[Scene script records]
....
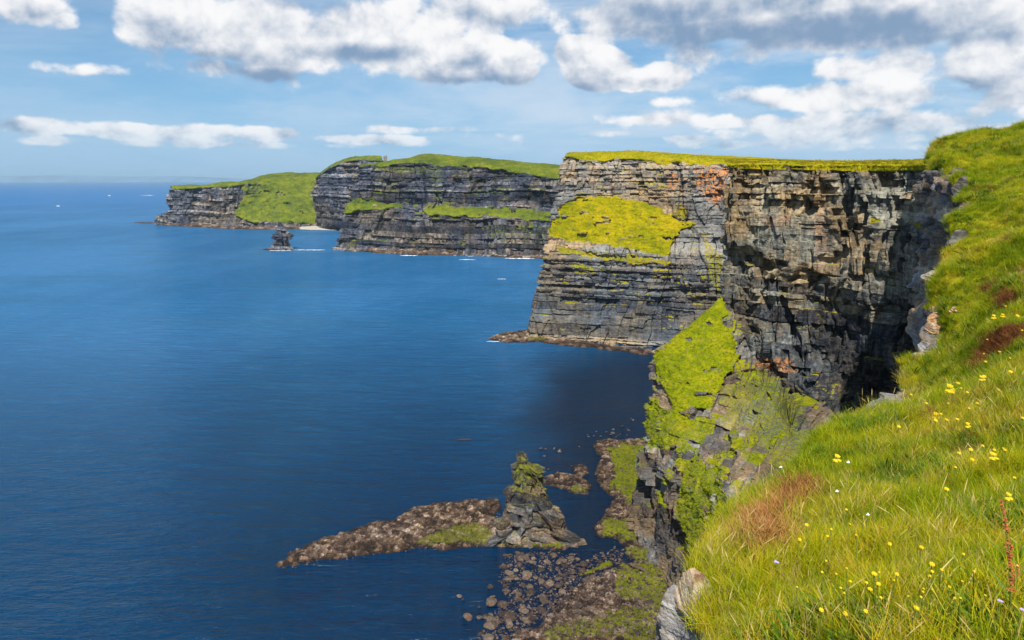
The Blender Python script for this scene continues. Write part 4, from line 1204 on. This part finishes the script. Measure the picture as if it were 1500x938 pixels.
scatter('shore_stones', STONES[0], STONES[1], STONES[2], STONES[3], STONES[4], 'countless small stones strewn over the reef and the rubble shore')
rg = np.random.RandomState(77)
cellA = np.linalg.norm(np.cross(FG[1:, :-1] - FG[:-1, :-1], FG[:-1, 1:] - FG[:-1, :-1]), axis=-1)
cc_ = (FG[1:, 1:] + FG[:-1, :-1]) / 2
cd = np.linalg.norm(cc_ - np.array([0, 0, H]), axis=-1)
cu_, cv_ = project(cc_[..., 0], cc_[..., 1], cc_[..., 2])
inside = (cu_ > 850) & (cu_ < 1640) & (cv_ > 120) & (cv_ < 1180) & (cc_[..., 1] > .5)
gl_ = (lev[:-1] > 3.7)[None, :]
polyBrown = [(1092, 765), (1120, 760), (1150, 735), (1170, 722), (1200, 728), (1190, 750), (1150, 775), (1145, 800), (1128, 815), (1100, 795)]
polyDark = [[(1445, 500), (1475, 482), (1510, 478), (1510, 500), (1480, 520), (1440, 545), (1425, 540)], [(1468, 432), (1490, 430), (1500, 450), (1475, 455), (1462, 445)], [(1430, 418), (1465, 415), (1460, 430), (1435, 432)]]
tuft_r = .10 + .0034 * cd


def place(mult, sel, minscale=1.0):
    dens_ = mult / (tuft_r ** 2)
    lam = cellA * dens_ * (inside & gl_ & sel)
    n = rg.poisson(np.clip(lam, 0, 40))
    ii, jj = np.nonzero(n); rep = n[ii, jj]
    ii = np.repeat(ii, rep); jj = np.repeat(jj, rep)
    a = rg.rand(len(ii))[:, None]; b = rg.rand(len(ii))[:, None]
    p = FG[ii, jj] * (1 - a) * (1 - b) + FG[ii + 1, jj] * a * (1 - b) + FG[ii, jj + 1] * (1 - a) * b + FG[ii + 1, jj + 1] * a * b
    lum = fbm(p[:, 0] / .9, p[:, 1] / .9, p[:, 2] / .9, 3, 410)
    s = (tuft_r[ii, jj] / .13) * rg.uniform(.6, 1.25, len(ii)) * minscale * (1 + .75 * lum)
    wl = fbm(p[:, 0] / 2.2, p[:, 1] / 2.2, p[:, 2] / 2.2, 2, 411)
    rot = np.stack([.6 * wl + rg.uniform(-.3, .3, len(ii)), rg.uniform(-.45, .30, len(ii)), wl * 4 + rg.uniform(-2.2, 2.2, len(ii))], -1)
    hz_ = np.clip(1.15 - cd[ii, jj] * .009, .6, 1.1)
    return p - np.array([0, 0, .02]), rot, np.stack([s, s, s * hz_], -1), ii, jj


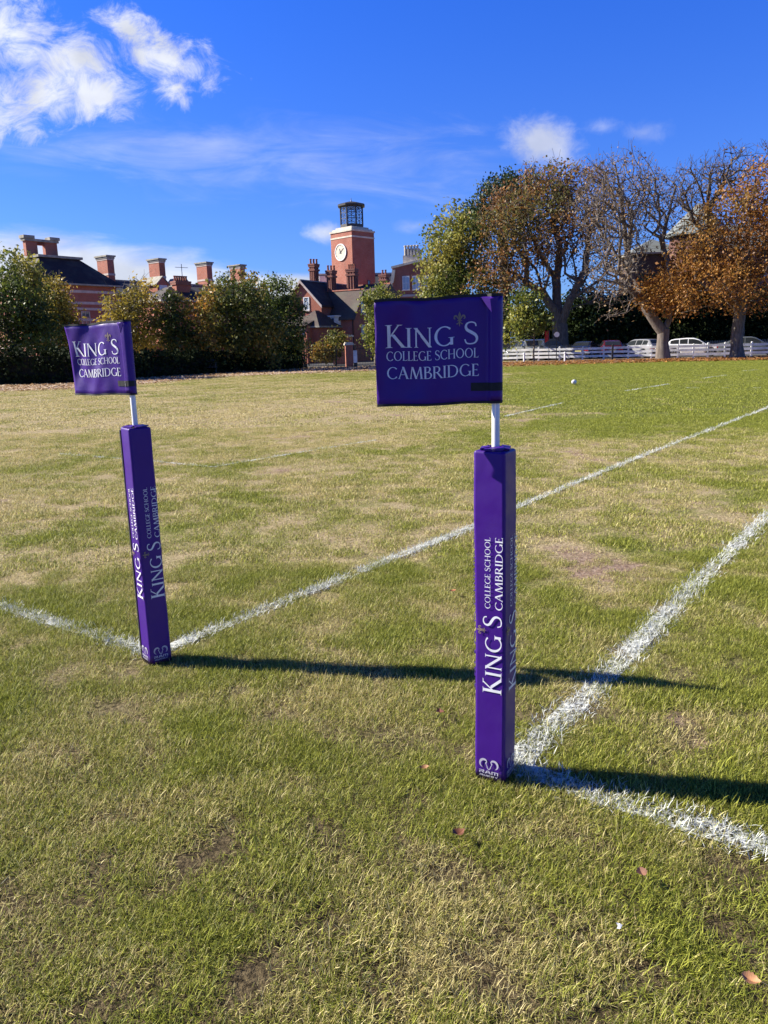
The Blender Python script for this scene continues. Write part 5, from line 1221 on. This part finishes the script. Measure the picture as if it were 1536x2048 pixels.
....
**INSTRUCTIONS TO FOLLOW**
Starting at the top of the listing above, please restate word for word each line up to and including the one that holds "tuft_r = .10 + .0034 * cd", omitting every image.

**RESULT OF THIS EXERCISE**
The Blender Python script for this scene continues. Write part 4, from line 1204 on. This part finishes the script. Measure the picture as if it were 1500x938 pixels.
scatter('shore_stones', STONES[0], STONES[1], STONES[2], STONES[3], STONES[4], 'countless small stones strewn over the reef and the rubble shore')
rg = np.random.RandomState(77)
cellA = np.linalg.norm(np.cross(FG[1:, :-1] - FG[:-1, :-1], FG[:-1, 1:] - FG[:-1, :-1]), axis=-1)
cc_ = (FG[1:, 1:] + FG[:-1, :-1]) / 2
cd = np.linalg.norm(cc_ - np.array([0, 0, H]), axis=-1)
cu_, cv_ = project(cc_[..., 0], cc_[..., 1], cc_[..., 2])
inside = (cu_ > 850) & (cu_ < 1640) & (cv_ > 120) & (cv_ < 1180) & (cc_[..., 1] > .5)
gl_ = (lev[:-1] > 3.7)[None, :]
polyBrown = [(1092, 765), (1120, 760), (1150, 735), (1170, 722), (1200, 728), (1190, 750), (1150, 775), (1145, 800), (1128, 815), (1100, 795)]
polyDark = [[(1445, 500), (1475, 482), (1510, 478), (1510, 500), (1480, 520), (1440, 545), (1425, 540)], [(1468, 432), (1490, 430), (1500, 450), (1475, 455), (1462, 445)], [(1430, 418), (1465, 415), (1460, 430), (1435, 432)]]
tuft_r = .10 + .0034 * cd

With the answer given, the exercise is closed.